DATA SHOWN
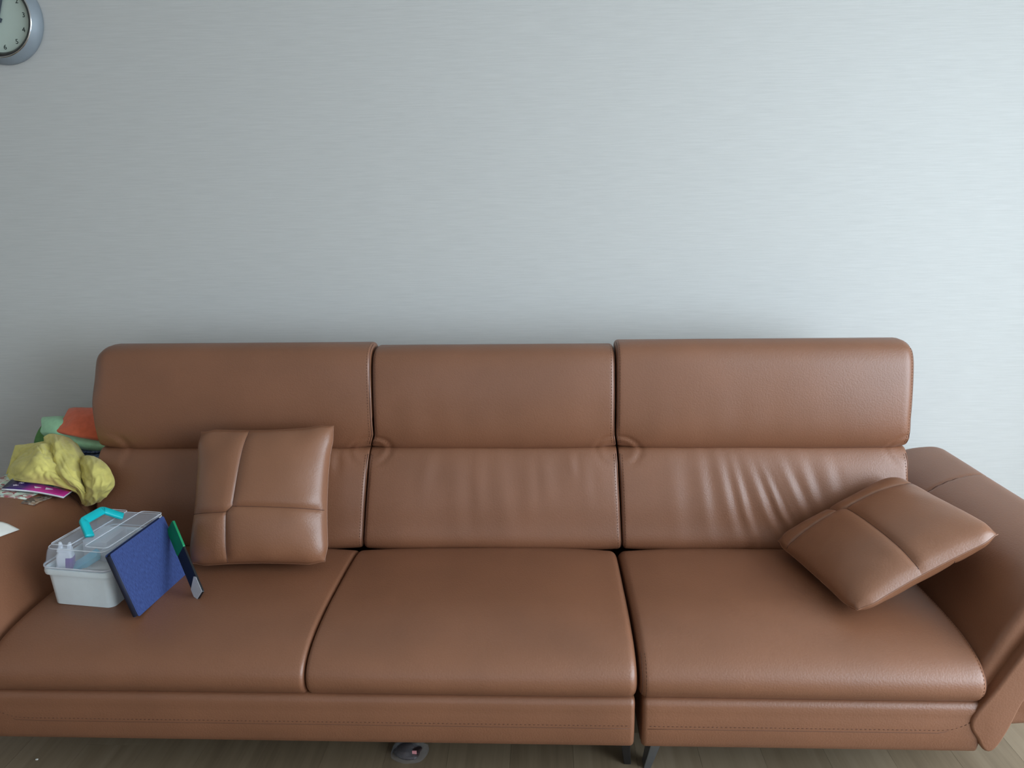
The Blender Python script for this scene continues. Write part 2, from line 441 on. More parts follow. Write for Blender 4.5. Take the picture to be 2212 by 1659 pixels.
for k, b in enumerate(B):
    xa, xb = b['l']
    def lx(t, a_, z_, b=b, xa=xa, xb=xb):
        u = (t-xa)/(xb-xa); return t+(b['dl']*(1-u)+b['dr']*u)*np.clip((.70-z_)/.30, 0, 1.1)
    o, G = loft('backrest', lump, xa, xb, b['lr'][0], b['lr'][1], LEA, sofa, n=150, step=.0075, disp=lum_d(xa, xb, 31+k, .0005, b['folds'], b['pl']), xmap=lx, rw=lambda a, z: .15+.85*(1-sm(z, .60, .68)))
    tl = lambda r: (r[:, 1] < 2.262) & (r[:, 2] > .40)
    if k != 0: edge_stitch(o, G, -1, .010, tl)
    edge_stitch(o, G, 1, .010, tl)
    hp = [(p[0], p[1]+(b['top'] if p[1] > .9 else 0)) for p in headp]
    xa, xb = b['h']
    def hx(t, a_, z_, b=b, xa=xa, xb=xb):
        u = (t-xa)/(xb-xa); tt = np.clip((.75-z_)/.05, 0, 1)
        return t+tt*((b['l'][0]-b['h'][0])*(1-u)+(b['l'][1]-b['h'][1])*u)
    o, G = loft('head_pad', hp, xa, xb, b['hr'][0], b['hr'][1], LEA, sofa, n=150, step=.0075, disp=head_d(xa, xb, 51+k, b['amp'], b['pl'], .05), xmap=hx, rw=b.get('rw', lambda a, z: .15+.85*sm(z, .72, .80)))
    th = lambda r: (r[:, 1] < 2.35) & (r[:, 2] > .715)
    if k != 0: edge_stitch(o, G, -1, .010, th)
    edge_stitch(o, G, 1, .011, th)

# armrests
armp = [(.955, .265), (1.0, .345), (1.028, .40), (1.055, .46), (1.095, .53), (1.15, .582), (1.22, .611), (1.295, .621), (1.335, .614), (1.352, .595), (1.33, .562), (1.27, .515), (1.20, .455), (1.15, .395), (1.103, .31), (1.078, .23), (1.052, .178), (1.022, .168), (.985, .205)]
bandp = [(.992, .250), (1.040, .340), (1.098, .452), (1.135, .506), (1.178, .552), (1.235, .584), (1.30, .594), (1.336, .588), (1.340, .570), (1.272, .514), (1.20, .453), (1.151, .393), (1.1045, .309), (1.079, .229), (1.055, .176), (1.032, .170), (1.012, .200)]
def arm_d(t, a, b):
    return -.004*gz(t, 2.205+.06*(a-1.1)/.25, .0035)*((b > .5) & (a > .99))+.0012*wav(t*1.1, a+b, 71, 8)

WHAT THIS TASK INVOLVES
Reproduce each line exactly, please, except for any pictures.

FULL ANSWER
The Blender Python script for this scene continues. Write part 2, from line 441 on. More parts follow. Write for Blender 4.5. Take the picture to be 2212 by 1659 pixels.
for k, b in enumerate(B):
    xa, xb = b['l']
    def lx(t, a_, z_, b=b, xa=xa, xb=xb):
        u = (t-xa)/(xb-xa); return t+(b['dl']*(1-u)+b['dr']*u)*np.clip((.70-z_)/.30, 0, 1.1)
    o, G = loft('backrest', lump, xa, xb, b['lr'][0], b['lr'][1], LEA, sofa, n=150, step=.0075, disp=lum_d(xa, xb, 31+k, .0005, b['folds'], b['pl']), xmap=lx, rw=lambda a, z: .15+.85*(1-sm(z, .60, .68)))
    tl = lambda r: (r[:, 1] < 2.262) & (r[:, 2] > .40)
    if k != 0: edge_stitch(o, G, -1, .010, tl)
    edge_stitch(o, G, 1, .010, tl)
    hp = [(p[0], p[1]+(b['top'] if p[1] > .9 else 0)) for p in headp]
    xa, xb = b['h']
    def hx(t, a_, z_, b=b, xa=xa, xb=xb):
        u = (t-xa)/(xb-xa); tt = np.clip((.75-z_)/.05, 0, 1)
        return t+tt*((b['l'][0]-b['h'][0])*(1-u)+(b['l'][1]-b['h'][1])*u)
    o, G = loft('head_pad', hp, xa, xb, b['hr'][0], b['hr'][1], LEA, sofa, n=150, step=.0075, disp=head_d(xa, xb, 51+k, b['amp'], b['pl'], .05), xmap=hx, rw=b.get('rw', lambda a, z: .15+.85*sm(z, .72, .80)))
    th = lambda r: (r[:, 1] < 2.35) & (r[:, 2] > .715)
    if k != 0: edge_stitch(o, G, -1, .010, th)
    edge_stitch(o, G, 1, .011, th)

# armrests
armp = [(.955, .265), (1.0, .345), (1.028, .40), (1.055, .46), (1.095, .53), (1.15, .582), (1.22, .611), (1.295, .621), (1.335, .614), (1.352, .595), (1.33, .562), (1.27, .515), (1.20, .455), (1.15, .395), (1.103, .31), (1.078, .23), (1.052, .178), (1.022, .168), (.985, .205)]
bandp = [(.992, .250), (1.040, .340), (1.098, .452), (1.135, .506), (1.178, .552), (1.235, .584), (1.30, .594), (1.336, .588), (1.340, .570), (1.272, .514), (1.20, .453), (1.151, .393), (1.1045, .309), (1.079, .229), (1.055, .176), (1.032, .170), (1.012, .200)]
def arm_d(t, a, b):
    return -.004*gz(t, 2.205+.06*(a-1.1)/.25, .0035)*((b > .5) & (a > .99))+.0012*wav(t*1.1, a+b, 71, 8)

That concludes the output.